**Stated problem:**
Gather up all lines that carry the word "scene".

**The data:**
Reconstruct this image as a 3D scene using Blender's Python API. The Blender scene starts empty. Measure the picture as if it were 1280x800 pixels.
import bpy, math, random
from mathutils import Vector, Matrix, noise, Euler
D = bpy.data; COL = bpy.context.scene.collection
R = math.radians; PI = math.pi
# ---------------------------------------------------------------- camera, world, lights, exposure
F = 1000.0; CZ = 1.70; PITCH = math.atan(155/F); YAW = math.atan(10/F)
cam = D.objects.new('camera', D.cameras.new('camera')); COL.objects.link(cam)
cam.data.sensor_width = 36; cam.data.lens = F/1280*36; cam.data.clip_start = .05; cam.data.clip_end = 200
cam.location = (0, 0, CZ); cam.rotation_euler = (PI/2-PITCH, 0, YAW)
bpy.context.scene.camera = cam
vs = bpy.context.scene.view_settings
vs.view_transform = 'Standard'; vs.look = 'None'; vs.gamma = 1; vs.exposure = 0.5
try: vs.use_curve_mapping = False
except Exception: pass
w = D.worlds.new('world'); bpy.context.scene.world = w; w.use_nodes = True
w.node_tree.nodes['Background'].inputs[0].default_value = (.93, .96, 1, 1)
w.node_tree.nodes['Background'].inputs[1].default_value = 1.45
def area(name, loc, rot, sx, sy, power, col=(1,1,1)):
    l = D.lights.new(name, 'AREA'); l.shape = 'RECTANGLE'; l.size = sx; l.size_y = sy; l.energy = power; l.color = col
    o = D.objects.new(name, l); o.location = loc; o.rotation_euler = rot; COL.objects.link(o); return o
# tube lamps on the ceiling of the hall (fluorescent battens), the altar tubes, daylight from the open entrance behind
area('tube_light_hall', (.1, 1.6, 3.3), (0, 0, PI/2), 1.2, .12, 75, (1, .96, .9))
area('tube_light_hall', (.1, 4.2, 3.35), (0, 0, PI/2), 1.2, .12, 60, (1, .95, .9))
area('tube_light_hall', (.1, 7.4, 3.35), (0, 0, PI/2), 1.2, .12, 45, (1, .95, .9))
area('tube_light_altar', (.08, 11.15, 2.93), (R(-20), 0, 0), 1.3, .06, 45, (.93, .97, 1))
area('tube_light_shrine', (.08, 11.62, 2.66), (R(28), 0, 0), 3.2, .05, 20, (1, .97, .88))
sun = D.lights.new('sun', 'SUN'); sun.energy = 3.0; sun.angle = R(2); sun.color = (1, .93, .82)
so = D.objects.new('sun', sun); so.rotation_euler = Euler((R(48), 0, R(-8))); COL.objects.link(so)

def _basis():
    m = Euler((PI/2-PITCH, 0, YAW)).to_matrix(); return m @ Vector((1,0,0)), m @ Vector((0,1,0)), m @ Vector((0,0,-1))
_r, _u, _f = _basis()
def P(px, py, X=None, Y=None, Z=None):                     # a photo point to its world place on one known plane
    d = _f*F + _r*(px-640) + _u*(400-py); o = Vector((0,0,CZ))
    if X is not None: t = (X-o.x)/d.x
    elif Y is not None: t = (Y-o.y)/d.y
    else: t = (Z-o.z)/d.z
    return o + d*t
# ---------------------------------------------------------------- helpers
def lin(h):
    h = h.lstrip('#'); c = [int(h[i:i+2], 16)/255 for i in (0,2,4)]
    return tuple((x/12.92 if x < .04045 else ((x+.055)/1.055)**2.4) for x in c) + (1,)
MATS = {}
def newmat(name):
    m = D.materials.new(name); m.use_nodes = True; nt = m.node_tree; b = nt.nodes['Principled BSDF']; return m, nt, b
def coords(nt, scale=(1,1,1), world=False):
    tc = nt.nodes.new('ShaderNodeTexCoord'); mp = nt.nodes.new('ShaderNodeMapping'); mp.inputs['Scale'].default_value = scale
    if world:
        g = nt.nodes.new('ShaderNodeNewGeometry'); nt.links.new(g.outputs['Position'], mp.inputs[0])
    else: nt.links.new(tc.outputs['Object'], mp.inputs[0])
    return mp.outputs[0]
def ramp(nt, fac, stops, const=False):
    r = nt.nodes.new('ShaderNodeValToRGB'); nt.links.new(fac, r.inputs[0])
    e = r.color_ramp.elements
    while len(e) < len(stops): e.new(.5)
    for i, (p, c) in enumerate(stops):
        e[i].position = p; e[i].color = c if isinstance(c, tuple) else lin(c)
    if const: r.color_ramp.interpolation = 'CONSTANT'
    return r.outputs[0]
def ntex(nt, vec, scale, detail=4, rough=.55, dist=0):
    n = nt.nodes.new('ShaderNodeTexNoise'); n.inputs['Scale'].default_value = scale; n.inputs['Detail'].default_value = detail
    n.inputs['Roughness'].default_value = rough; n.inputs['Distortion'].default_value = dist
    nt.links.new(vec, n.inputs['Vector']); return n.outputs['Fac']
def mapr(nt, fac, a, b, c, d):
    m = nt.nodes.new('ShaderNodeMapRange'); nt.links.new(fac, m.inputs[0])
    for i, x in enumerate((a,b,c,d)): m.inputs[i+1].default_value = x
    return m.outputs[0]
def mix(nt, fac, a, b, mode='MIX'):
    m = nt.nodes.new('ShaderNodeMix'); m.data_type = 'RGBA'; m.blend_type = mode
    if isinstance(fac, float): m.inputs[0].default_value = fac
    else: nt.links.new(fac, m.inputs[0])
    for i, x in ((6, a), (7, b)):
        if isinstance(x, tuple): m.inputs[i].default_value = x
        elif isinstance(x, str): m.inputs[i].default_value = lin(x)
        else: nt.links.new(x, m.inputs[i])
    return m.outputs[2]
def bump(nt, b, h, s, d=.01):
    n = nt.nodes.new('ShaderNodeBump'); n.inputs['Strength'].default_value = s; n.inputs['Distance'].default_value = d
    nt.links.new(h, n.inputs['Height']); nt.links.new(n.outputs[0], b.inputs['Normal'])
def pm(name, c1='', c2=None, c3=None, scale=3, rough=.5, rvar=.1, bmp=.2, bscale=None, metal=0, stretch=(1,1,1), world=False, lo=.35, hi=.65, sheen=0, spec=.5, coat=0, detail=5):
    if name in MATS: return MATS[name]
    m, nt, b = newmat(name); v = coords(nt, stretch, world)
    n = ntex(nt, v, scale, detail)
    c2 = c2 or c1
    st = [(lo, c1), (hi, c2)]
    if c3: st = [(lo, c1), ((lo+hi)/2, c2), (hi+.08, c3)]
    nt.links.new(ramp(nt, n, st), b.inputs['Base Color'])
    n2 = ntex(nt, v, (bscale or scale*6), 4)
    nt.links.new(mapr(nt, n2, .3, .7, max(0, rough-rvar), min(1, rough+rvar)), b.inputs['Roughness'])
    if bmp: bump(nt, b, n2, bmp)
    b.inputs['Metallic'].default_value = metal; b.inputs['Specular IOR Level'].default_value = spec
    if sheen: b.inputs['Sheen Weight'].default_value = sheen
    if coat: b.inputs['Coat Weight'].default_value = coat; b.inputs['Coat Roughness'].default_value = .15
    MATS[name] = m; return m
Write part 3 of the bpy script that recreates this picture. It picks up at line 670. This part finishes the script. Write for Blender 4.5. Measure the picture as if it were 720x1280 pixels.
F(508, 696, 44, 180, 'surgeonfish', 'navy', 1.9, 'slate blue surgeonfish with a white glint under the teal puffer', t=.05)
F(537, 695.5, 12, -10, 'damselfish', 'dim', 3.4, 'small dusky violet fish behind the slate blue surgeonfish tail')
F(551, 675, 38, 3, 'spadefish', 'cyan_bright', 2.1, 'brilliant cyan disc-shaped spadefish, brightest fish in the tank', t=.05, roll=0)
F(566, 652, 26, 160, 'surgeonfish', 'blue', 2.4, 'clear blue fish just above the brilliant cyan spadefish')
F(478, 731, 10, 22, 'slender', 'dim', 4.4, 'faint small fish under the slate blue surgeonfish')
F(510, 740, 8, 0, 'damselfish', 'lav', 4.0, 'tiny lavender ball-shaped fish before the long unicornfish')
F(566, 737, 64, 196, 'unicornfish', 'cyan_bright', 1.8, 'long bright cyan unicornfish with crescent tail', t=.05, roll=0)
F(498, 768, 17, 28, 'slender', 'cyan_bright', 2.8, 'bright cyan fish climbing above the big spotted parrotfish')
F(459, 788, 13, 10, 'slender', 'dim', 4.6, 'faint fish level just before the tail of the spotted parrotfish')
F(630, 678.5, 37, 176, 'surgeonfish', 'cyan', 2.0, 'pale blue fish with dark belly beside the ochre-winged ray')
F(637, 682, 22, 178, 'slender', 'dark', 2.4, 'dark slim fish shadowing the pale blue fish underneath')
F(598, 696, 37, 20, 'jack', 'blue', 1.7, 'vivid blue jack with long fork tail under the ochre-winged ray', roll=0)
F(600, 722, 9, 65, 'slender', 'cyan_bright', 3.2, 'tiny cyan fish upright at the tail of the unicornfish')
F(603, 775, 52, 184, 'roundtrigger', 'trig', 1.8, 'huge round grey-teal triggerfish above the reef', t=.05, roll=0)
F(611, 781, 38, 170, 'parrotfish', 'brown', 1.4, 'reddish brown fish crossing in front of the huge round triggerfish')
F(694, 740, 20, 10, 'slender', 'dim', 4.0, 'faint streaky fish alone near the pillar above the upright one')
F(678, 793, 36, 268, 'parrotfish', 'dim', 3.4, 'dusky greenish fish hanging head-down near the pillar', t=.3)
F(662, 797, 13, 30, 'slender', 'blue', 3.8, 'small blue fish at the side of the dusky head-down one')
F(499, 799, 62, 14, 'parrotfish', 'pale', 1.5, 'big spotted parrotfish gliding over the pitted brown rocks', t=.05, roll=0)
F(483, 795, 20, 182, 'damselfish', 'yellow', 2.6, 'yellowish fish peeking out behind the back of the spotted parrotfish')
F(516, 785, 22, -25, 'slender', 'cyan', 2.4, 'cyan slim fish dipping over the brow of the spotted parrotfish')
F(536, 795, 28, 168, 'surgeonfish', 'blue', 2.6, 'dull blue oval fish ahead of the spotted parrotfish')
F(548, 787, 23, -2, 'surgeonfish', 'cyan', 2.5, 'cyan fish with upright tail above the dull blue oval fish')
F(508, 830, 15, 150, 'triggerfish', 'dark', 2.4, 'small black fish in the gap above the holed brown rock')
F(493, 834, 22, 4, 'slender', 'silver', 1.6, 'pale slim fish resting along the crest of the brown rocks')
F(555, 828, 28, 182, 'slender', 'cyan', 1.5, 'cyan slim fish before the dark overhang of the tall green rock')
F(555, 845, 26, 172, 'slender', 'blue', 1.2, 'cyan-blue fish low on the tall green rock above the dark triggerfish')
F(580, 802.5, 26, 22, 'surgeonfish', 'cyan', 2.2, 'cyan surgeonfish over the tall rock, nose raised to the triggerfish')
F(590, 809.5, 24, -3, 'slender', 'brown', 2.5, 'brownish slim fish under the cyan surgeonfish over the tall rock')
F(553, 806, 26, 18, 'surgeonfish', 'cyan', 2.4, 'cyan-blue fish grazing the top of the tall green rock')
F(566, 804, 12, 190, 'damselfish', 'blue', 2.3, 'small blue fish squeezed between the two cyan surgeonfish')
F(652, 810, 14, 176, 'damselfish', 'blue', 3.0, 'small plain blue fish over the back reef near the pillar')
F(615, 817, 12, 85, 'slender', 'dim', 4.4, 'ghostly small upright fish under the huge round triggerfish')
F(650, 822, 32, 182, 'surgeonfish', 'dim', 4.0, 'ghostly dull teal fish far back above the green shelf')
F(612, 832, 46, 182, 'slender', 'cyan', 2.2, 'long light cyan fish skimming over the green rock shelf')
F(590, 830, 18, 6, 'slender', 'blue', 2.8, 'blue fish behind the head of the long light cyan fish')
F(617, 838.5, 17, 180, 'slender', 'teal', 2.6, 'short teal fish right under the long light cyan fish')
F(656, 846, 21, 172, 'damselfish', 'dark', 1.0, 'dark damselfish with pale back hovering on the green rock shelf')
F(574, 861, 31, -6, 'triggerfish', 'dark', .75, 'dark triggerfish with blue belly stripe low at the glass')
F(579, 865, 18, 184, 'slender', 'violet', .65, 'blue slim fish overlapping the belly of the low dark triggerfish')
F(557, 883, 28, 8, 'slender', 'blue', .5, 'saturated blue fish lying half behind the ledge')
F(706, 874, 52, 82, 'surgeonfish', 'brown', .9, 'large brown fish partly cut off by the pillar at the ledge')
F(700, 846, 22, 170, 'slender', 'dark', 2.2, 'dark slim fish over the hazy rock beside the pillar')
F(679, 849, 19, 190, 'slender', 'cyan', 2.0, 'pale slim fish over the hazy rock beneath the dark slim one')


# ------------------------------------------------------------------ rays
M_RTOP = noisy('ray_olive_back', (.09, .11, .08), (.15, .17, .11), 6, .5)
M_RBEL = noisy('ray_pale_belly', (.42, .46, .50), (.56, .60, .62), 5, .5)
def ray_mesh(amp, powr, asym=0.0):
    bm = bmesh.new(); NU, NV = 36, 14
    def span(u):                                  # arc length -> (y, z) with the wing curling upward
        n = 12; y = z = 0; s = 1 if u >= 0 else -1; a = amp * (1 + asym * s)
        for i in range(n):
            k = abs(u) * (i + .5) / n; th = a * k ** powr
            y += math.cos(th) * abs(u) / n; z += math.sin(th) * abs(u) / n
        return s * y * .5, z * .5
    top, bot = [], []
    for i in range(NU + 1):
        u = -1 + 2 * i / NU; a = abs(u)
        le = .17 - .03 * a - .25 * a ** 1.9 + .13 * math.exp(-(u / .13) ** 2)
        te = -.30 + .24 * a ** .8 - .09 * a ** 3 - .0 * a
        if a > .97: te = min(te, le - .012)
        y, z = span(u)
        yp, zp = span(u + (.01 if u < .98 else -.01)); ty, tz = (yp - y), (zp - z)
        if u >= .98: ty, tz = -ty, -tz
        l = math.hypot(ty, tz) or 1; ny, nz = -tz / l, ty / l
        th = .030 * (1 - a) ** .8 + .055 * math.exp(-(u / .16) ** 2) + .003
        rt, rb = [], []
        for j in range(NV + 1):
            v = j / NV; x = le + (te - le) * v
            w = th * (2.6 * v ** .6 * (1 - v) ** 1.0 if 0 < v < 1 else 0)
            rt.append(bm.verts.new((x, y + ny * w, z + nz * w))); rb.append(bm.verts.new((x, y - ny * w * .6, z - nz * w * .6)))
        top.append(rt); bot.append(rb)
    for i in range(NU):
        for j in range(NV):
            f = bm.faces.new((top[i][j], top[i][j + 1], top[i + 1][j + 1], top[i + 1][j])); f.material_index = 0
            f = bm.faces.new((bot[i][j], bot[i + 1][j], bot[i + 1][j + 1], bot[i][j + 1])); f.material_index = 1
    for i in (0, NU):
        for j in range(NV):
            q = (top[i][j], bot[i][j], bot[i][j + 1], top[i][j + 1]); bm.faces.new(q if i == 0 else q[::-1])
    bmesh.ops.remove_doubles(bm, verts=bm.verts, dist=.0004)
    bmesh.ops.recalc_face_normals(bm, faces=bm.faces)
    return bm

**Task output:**
Reconstruct this image as a 3D scene using Blender's Python API. The Blender scene starts empty. Measure the picture as if it were 1280x800 pixels.
D = bpy.data; COL = bpy.context.scene.collection
bpy.context.scene.camera = cam
vs = bpy.context.scene.view_settings
w = D.worlds.new('world'); bpy.context.scene.world = w; w.use_nodes = True